━━━━━ DATASET ━━━━━

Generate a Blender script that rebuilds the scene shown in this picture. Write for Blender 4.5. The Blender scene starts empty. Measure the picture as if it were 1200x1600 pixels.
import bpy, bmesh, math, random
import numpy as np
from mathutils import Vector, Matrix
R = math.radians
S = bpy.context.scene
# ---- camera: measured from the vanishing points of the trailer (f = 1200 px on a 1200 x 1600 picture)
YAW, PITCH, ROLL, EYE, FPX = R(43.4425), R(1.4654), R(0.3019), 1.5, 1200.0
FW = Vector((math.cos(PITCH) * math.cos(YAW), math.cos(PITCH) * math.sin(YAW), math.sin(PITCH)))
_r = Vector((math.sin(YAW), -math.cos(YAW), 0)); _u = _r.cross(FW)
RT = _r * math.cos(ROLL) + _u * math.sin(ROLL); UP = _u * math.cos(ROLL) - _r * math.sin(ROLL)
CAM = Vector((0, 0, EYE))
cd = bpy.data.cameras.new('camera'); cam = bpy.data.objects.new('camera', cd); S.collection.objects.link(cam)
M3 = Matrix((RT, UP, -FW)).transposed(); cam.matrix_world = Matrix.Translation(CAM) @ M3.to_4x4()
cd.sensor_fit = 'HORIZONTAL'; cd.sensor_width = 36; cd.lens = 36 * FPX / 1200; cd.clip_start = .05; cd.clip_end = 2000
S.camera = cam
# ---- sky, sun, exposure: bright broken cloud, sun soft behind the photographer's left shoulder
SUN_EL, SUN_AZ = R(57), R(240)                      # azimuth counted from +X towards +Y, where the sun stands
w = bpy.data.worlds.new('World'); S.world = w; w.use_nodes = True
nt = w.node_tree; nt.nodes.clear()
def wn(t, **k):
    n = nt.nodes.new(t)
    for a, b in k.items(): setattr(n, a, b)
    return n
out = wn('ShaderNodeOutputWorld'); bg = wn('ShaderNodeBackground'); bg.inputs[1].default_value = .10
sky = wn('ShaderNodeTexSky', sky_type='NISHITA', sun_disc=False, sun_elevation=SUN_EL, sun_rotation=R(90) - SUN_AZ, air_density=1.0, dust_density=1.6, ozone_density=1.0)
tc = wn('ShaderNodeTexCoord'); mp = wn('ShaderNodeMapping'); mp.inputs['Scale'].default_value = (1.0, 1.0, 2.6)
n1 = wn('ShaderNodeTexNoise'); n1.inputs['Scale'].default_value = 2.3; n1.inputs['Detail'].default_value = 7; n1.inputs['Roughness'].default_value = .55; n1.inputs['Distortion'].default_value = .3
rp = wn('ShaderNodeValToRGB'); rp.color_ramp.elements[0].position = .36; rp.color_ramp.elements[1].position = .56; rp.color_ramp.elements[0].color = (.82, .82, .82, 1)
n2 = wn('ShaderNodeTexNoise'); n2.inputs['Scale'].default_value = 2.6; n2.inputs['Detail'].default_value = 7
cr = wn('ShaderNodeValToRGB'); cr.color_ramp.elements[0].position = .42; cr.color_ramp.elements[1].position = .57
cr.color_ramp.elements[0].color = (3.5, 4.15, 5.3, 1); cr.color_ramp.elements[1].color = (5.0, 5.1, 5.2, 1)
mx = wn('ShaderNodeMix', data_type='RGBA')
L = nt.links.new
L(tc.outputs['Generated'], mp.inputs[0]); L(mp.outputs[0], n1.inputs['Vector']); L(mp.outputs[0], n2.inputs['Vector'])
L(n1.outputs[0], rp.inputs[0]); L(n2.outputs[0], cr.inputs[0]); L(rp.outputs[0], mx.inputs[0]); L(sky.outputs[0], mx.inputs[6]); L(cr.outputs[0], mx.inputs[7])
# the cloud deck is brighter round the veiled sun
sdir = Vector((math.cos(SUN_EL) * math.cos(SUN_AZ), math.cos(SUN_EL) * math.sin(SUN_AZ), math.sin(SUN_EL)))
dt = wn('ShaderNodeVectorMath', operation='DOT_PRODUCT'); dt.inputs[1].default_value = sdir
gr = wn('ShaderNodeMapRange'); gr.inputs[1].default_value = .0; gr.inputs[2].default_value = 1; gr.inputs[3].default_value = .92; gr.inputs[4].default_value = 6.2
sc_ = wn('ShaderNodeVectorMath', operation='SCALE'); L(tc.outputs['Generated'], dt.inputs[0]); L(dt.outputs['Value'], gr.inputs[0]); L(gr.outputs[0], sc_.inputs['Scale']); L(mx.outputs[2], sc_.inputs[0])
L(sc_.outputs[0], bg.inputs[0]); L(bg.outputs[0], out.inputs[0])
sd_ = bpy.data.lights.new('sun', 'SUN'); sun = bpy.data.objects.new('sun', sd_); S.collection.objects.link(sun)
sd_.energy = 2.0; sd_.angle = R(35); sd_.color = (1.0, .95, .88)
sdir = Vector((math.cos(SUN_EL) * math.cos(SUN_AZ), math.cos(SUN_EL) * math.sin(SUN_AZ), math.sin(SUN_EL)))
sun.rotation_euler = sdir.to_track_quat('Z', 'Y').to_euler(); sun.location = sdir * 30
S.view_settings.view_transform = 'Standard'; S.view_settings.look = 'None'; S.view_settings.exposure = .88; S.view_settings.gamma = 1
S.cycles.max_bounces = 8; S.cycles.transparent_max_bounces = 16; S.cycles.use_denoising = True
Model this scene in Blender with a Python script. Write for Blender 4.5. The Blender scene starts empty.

━━━━━

__SET PROBLEM__: Make an exact copy of every line in the data.

__RESPONSE TO THE EXERCISE__:
Generate a Blender script that rebuilds the scene shown in this picture. Write for Blender 4.5. The Blender scene starts empty. Measure the picture as if it were 1200x1600 pixels.
import bpy, bmesh, math, random
import numpy as np
from mathutils import Vector, Matrix
R = math.radians
S = bpy.context.scene
# ---- camera: measured from the vanishing points of the trailer (f = 1200 px on a 1200 x 1600 picture)
YAW, PITCH, ROLL, EYE, FPX = R(43.4425), R(1.4654), R(0.3019), 1.5, 1200.0
FW = Vector((math.cos(PITCH) * math.cos(YAW), math.cos(PITCH) * math.sin(YAW), math.sin(PITCH)))
_r = Vector((math.sin(YAW), -math.cos(YAW), 0)); _u = _r.cross(FW)
RT = _r * math.cos(ROLL) + _u * math.sin(ROLL); UP = _u * math.cos(ROLL) - _r * math.sin(ROLL)
CAM = Vector((0, 0, EYE))
cd = bpy.data.cameras.new('camera'); cam = bpy.data.objects.new('camera', cd); S.collection.objects.link(cam)
M3 = Matrix((RT, UP, -FW)).transposed(); cam.matrix_world = Matrix.Translation(CAM) @ M3.to_4x4()
cd.sensor_fit = 'HORIZONTAL'; cd.sensor_width = 36; cd.lens = 36 * FPX / 1200; cd.clip_start = .05; cd.clip_end = 2000
S.camera = cam
# ---- sky, sun, exposure: bright broken cloud, sun soft behind the photographer's left shoulder
SUN_EL, SUN_AZ = R(57), R(240)                      # azimuth counted from +X towards +Y, where the sun stands
w = bpy.data.worlds.new('World'); S.world = w; w.use_nodes = True
nt = w.node_tree; nt.nodes.clear()
def wn(t, **k):
    n = nt.nodes.new(t)
    for a, b in k.items(): setattr(n, a, b)
    return n
out = wn('ShaderNodeOutputWorld'); bg = wn('ShaderNodeBackground'); bg.inputs[1].default_value = .10
sky = wn('ShaderNodeTexSky', sky_type='NISHITA', sun_disc=False, sun_elevation=SUN_EL, sun_rotation=R(90) - SUN_AZ, air_density=1.0, dust_density=1.6, ozone_density=1.0)
tc = wn('ShaderNodeTexCoord'); mp = wn('ShaderNodeMapping'); mp.inputs['Scale'].default_value = (1.0, 1.0, 2.6)
n1 = wn('ShaderNodeTexNoise'); n1.inputs['Scale'].default_value = 2.3; n1.inputs['Detail'].default_value = 7; n1.inputs['Roughness'].default_value = .55; n1.inputs['Distortion'].default_value = .3
rp = wn('ShaderNodeValToRGB'); rp.color_ramp.elements[0].position = .36; rp.color_ramp.elements[1].position = .56; rp.color_ramp.elements[0].color = (.82, .82, .82, 1)
n2 = wn('ShaderNodeTexNoise'); n2.inputs['Scale'].default_value = 2.6; n2.inputs['Detail'].default_value = 7
cr = wn('ShaderNodeValToRGB'); cr.color_ramp.elements[0].position = .42; cr.color_ramp.elements[1].position = .57
cr.color_ramp.elements[0].color = (3.5, 4.15, 5.3, 1); cr.color_ramp.elements[1].color = (5.0, 5.1, 5.2, 1)
mx = wn('ShaderNodeMix', data_type='RGBA')
L = nt.links.new
L(tc.outputs['Generated'], mp.inputs[0]); L(mp.outputs[0], n1.inputs['Vector']); L(mp.outputs[0], n2.inputs['Vector'])
L(n1.outputs[0], rp.inputs[0]); L(n2.outputs[0], cr.inputs[0]); L(rp.outputs[0], mx.inputs[0]); L(sky.outputs[0], mx.inputs[6]); L(cr.outputs[0], mx.inputs[7])
# the cloud deck is brighter round the veiled sun
sdir = Vector((math.cos(SUN_EL) * math.cos(SUN_AZ), math.cos(SUN_EL) * math.sin(SUN_AZ), math.sin(SUN_EL)))
dt = wn('ShaderNodeVectorMath', operation='DOT_PRODUCT'); dt.inputs[1].default_value = sdir
gr = wn('ShaderNodeMapRange'); gr.inputs[1].default_value = .0; gr.inputs[2].default_value = 1; gr.inputs[3].default_value = .92; gr.inputs[4].default_value = 6.2
sc_ = wn('ShaderNodeVectorMath', operation='SCALE'); L(tc.outputs['Generated'], dt.inputs[0]); L(dt.outputs['Value'], gr.inputs[0]); L(gr.outputs[0], sc_.inputs['Scale']); L(mx.outputs[2], sc_.inputs[0])
L(sc_.outputs[0], bg.inputs[0]); L(bg.outputs[0], out.inputs[0])
sd_ = bpy.data.lights.new('sun', 'SUN'); sun = bpy.data.objects.new('sun', sd_); S.collection.objects.link(sun)
sd_.energy = 2.0; sd_.angle = R(35); sd_.color = (1.0, .95, .88)
sdir = Vector((math.cos(SUN_EL) * math.cos(SUN_AZ), math.cos(SUN_EL) * math.sin(SUN_AZ), math.sin(SUN_EL)))
sun.rotation_euler = sdir.to_track_quat('Z', 'Y').to_euler(); sun.location = sdir * 30
S.view_settings.view_transform = 'Standard'; S.view_settings.look = 'None'; S.view_settings.exposure = .88; S.view_settings.gamma = 1
S.cycles.max_bounces = 8; S.cycles.transparent_max_bounces = 16; S.cycles.use_denoising = True
Model this scene in Blender with a Python script. Write for Blender 4.5. The Blender scene starts empty.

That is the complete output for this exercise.